** START **

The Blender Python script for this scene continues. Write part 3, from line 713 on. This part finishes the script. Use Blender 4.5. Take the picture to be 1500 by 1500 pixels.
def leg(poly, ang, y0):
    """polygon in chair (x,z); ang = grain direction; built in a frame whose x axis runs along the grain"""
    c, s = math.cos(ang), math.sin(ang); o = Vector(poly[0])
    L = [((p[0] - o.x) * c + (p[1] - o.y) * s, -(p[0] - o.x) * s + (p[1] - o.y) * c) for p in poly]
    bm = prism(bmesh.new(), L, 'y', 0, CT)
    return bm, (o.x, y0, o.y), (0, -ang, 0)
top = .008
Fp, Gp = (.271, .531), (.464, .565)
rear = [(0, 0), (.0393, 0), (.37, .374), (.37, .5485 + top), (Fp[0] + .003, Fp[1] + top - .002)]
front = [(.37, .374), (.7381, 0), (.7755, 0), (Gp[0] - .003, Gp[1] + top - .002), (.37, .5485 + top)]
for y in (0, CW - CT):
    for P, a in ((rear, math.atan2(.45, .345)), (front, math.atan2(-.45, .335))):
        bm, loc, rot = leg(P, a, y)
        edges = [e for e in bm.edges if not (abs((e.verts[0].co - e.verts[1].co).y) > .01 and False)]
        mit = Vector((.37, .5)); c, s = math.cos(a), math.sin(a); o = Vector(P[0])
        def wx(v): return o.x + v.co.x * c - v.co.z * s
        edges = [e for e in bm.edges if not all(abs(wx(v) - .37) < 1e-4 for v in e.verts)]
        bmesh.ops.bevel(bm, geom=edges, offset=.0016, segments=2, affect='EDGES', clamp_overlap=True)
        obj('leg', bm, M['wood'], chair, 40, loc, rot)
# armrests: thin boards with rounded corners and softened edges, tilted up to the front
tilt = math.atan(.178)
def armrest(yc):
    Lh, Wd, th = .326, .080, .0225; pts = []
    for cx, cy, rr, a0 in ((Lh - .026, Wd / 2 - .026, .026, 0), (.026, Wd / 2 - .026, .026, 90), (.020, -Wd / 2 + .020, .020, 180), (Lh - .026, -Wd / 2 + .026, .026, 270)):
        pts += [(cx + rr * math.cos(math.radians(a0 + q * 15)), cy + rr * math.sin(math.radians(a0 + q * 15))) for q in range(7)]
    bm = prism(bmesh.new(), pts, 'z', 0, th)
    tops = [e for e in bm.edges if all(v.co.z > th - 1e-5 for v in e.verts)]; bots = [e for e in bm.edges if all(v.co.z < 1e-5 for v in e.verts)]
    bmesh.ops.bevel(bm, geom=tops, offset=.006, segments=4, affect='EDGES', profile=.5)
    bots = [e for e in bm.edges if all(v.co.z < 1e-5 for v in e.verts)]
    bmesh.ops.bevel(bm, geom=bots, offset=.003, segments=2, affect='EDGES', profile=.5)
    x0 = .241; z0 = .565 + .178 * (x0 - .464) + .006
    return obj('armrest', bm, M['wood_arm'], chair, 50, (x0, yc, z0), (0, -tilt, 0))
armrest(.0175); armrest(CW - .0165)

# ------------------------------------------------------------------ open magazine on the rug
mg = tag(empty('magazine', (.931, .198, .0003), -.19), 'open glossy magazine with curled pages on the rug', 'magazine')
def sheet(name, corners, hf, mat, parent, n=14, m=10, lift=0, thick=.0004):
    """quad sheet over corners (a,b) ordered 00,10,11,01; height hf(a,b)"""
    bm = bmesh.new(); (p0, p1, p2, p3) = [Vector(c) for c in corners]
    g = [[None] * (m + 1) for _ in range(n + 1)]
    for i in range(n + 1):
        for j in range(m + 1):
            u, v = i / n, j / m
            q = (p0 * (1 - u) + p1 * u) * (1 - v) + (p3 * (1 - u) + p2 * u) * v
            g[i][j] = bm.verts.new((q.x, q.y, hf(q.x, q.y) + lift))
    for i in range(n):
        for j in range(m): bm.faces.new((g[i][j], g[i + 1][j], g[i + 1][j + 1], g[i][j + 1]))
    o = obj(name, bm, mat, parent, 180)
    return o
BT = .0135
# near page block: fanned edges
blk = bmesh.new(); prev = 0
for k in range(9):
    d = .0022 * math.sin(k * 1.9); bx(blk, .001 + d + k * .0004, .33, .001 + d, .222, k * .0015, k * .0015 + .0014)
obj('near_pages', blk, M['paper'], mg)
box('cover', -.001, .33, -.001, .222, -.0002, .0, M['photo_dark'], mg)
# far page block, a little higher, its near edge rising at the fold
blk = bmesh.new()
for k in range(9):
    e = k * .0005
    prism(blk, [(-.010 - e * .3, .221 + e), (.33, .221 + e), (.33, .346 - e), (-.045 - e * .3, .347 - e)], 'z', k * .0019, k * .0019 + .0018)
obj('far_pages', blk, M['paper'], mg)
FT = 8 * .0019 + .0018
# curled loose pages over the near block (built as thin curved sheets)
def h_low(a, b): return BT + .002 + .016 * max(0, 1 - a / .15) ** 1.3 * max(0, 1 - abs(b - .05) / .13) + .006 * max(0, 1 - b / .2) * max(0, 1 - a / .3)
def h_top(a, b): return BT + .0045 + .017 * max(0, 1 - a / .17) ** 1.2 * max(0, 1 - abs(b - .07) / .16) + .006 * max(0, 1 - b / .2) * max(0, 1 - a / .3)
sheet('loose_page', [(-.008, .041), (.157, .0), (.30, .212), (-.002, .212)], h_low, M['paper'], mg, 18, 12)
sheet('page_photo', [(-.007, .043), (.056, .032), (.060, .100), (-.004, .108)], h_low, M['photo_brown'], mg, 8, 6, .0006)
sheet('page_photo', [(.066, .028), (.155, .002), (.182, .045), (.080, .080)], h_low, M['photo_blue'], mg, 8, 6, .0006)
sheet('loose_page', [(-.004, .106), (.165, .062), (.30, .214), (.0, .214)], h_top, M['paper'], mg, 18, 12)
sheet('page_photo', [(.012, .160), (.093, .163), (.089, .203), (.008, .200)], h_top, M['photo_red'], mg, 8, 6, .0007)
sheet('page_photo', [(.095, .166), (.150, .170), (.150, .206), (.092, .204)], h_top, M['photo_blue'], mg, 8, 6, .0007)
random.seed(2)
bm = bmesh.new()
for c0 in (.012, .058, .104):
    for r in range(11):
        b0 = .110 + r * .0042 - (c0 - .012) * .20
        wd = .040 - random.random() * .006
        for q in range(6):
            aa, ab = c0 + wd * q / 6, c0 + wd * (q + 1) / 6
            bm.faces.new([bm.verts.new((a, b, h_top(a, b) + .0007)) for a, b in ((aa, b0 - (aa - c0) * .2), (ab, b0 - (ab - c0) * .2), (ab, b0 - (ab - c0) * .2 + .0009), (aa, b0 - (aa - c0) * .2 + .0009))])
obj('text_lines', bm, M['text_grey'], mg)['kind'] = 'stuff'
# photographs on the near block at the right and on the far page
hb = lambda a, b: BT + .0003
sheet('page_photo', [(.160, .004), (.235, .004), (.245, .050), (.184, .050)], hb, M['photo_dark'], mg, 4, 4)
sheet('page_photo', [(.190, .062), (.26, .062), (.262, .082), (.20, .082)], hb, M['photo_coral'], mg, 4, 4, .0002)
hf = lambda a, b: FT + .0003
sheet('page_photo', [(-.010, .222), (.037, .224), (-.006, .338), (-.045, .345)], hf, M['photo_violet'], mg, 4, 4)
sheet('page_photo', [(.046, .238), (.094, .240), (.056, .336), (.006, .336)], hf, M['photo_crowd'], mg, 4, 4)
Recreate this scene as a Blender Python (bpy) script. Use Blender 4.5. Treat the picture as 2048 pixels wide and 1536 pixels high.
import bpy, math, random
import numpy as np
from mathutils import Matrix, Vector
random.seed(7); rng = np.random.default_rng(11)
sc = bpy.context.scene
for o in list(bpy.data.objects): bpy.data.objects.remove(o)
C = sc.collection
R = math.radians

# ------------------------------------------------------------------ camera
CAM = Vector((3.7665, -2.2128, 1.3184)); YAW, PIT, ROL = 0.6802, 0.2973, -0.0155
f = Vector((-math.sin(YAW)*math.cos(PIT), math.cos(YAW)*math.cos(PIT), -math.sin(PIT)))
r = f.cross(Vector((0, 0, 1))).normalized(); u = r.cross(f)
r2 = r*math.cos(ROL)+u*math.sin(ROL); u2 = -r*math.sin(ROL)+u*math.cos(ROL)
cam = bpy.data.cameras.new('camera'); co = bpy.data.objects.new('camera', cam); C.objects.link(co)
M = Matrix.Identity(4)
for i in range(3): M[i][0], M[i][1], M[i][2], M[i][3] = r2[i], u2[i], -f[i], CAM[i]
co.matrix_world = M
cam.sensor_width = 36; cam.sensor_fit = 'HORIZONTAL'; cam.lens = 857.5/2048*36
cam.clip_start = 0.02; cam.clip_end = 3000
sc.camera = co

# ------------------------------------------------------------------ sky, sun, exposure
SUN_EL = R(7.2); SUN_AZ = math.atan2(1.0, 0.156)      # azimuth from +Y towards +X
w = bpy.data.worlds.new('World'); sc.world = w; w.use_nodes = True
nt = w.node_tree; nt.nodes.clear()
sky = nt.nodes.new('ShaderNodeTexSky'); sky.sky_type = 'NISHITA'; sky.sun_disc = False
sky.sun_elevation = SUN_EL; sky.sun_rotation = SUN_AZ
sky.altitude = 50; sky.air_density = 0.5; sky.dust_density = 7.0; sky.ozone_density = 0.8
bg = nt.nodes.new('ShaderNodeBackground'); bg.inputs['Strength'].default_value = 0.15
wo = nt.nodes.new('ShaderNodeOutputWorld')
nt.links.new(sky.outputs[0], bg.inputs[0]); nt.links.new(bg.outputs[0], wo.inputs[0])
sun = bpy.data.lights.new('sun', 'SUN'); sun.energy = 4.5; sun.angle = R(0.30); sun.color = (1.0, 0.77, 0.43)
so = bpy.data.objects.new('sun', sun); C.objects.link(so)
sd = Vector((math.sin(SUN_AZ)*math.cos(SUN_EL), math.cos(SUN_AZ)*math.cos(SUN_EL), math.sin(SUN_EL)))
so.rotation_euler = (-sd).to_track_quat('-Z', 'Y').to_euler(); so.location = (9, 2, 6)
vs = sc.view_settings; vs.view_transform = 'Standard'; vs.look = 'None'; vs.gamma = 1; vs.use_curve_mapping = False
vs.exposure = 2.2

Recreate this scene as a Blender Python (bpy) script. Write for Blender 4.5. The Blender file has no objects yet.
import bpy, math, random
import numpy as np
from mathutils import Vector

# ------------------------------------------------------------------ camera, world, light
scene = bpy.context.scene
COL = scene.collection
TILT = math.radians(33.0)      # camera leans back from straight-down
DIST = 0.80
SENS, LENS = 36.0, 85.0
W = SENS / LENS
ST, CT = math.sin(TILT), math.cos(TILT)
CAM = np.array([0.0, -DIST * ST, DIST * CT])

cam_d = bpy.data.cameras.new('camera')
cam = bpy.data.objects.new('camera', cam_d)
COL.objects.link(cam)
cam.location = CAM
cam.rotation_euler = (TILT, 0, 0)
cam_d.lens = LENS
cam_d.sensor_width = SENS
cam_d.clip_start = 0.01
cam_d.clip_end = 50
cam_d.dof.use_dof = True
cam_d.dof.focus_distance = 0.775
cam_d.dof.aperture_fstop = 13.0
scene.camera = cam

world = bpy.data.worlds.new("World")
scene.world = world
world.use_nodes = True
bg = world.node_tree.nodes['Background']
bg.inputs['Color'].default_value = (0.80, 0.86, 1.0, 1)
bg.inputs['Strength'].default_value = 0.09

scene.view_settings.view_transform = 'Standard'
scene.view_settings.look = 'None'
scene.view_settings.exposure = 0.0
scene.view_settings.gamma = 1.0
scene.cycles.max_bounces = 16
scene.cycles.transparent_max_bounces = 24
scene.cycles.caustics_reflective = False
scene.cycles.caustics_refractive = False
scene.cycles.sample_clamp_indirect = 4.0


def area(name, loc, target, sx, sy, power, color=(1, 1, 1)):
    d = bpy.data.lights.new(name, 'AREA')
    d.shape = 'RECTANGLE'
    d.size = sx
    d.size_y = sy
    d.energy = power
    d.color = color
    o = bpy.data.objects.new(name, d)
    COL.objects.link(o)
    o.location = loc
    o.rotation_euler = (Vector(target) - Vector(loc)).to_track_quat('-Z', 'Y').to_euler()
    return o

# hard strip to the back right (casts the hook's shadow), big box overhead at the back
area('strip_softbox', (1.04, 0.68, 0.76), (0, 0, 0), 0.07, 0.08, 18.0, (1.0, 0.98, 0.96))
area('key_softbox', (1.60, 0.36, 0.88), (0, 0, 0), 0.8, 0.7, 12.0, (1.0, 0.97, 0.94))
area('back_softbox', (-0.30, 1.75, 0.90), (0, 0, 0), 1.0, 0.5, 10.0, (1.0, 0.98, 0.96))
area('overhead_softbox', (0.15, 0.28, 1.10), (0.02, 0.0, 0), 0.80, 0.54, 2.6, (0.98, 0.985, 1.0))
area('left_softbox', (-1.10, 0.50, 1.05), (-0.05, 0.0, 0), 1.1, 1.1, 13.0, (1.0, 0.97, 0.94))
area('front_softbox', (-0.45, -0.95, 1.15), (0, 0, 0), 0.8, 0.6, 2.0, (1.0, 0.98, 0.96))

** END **

Give again the lines from the one with "Recreate this scene as a Blender Python (bpy) script. Write" to the one with "from mathutils import Vector", both lines included, exactly and with no other line.

• [SOLUTION FOR THIS PROBLEM]:
Recreate this scene as a Blender Python (bpy) script. Write for Blender 4.5. The Blender file has no objects yet.
import bpy, math, random
import numpy as np
from mathutils import Vector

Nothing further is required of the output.